New York State will be spending $137.9 billion of taxpayers’ money in the 2014-15 fiscal year. If you have a problem comprehending billions of dollars, maybe this will help: The budget that was passed this month amounts to New York state spending $377,808,219 each day over the entire year.

Long Island public schools will get $2.34 billion in state aid under the new budget, an increase from last year of 5.63 percent, or about four times the inflation rate. So why are school taxes going up? Because, as former Gov. George Pataki once said, the more money you send the schools, the more they want. We pay more to educate a student in New York than in any other state.

It’s no surprise that our legislators in Albany are big spenders this year since they will be up for re-election in November. They’ll tell the voters of their generosity in giving schools one of the largest annual increases in state aid. What they won’t tell voters is that New York is among the highest taxed states in the nation and Long Island homeowners rank near the top as having the highest property taxes.

Our lawmakers will not say anything about their own spending habits. Albany legislators spend more than $200 million a year in taxpayers’ money for their office expenditures, with the biggest spender being State Sen. Dean Skelos, whose bill for six months last year came to $477,558.

Is there really a need for each state senator and assembly member to have an office with a full time staff both in Albany and in their home district?
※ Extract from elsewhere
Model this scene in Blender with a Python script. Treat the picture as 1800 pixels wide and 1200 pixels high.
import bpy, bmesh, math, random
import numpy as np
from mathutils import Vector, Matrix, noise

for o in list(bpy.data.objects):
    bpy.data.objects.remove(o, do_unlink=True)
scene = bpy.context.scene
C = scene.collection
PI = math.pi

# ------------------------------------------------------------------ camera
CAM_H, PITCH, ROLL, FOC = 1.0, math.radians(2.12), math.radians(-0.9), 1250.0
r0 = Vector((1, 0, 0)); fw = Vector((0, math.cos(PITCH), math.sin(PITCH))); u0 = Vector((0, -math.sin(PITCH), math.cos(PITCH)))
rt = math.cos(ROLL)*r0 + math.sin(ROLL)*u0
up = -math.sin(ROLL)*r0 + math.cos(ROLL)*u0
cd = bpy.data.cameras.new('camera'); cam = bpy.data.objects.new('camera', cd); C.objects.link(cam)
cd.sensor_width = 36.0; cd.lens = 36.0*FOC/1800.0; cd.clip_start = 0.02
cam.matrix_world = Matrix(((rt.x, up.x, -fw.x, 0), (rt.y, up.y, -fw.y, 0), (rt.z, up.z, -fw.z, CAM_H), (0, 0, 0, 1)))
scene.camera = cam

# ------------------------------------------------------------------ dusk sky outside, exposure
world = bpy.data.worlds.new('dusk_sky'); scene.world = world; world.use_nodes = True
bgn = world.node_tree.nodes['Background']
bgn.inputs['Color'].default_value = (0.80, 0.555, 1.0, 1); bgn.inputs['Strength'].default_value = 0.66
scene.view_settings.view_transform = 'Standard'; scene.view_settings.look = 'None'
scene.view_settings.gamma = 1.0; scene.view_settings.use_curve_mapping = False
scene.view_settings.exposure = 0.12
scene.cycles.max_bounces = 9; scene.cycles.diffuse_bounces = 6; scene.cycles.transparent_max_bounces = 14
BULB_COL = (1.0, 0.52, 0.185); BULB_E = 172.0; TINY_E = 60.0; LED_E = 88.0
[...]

Although our legislators are elected to serve in Albany, they get paid $165 per day for lodging and meals while in the capital whether or not the legislature is in session. That’s another few million dollars of your tax money.

Long Island schoolteachers and administrators are among the highest paid in the nation. In the Great Neck school district, half the teachers are paid more than $107,818 plus 35 percent in benefits for a 10-month school year. The superintendent earns $257.803 plus $97,273 in benefits. If the Great Neck schools can afford to such lavish salaries, why is Albany increasing their state aid to $7.5 million this year?

The superintendent of the Elmont elementary school district is paid $217,912 plus $66,459 in benefits and an additional payment of $5,000. In case you don’t have your calculator handy, that amount comes to nearly $8,000 for each week the Elmont schools are open.

Our elected officials and school administrators will learn one day that they can’t keep up their big spending habits — the goose that lays the golden eggs in New York is ill.

George Rand is a former engineering manager and university instructor. He served with the U.S. Army in the Southwest Pacific area during World War II.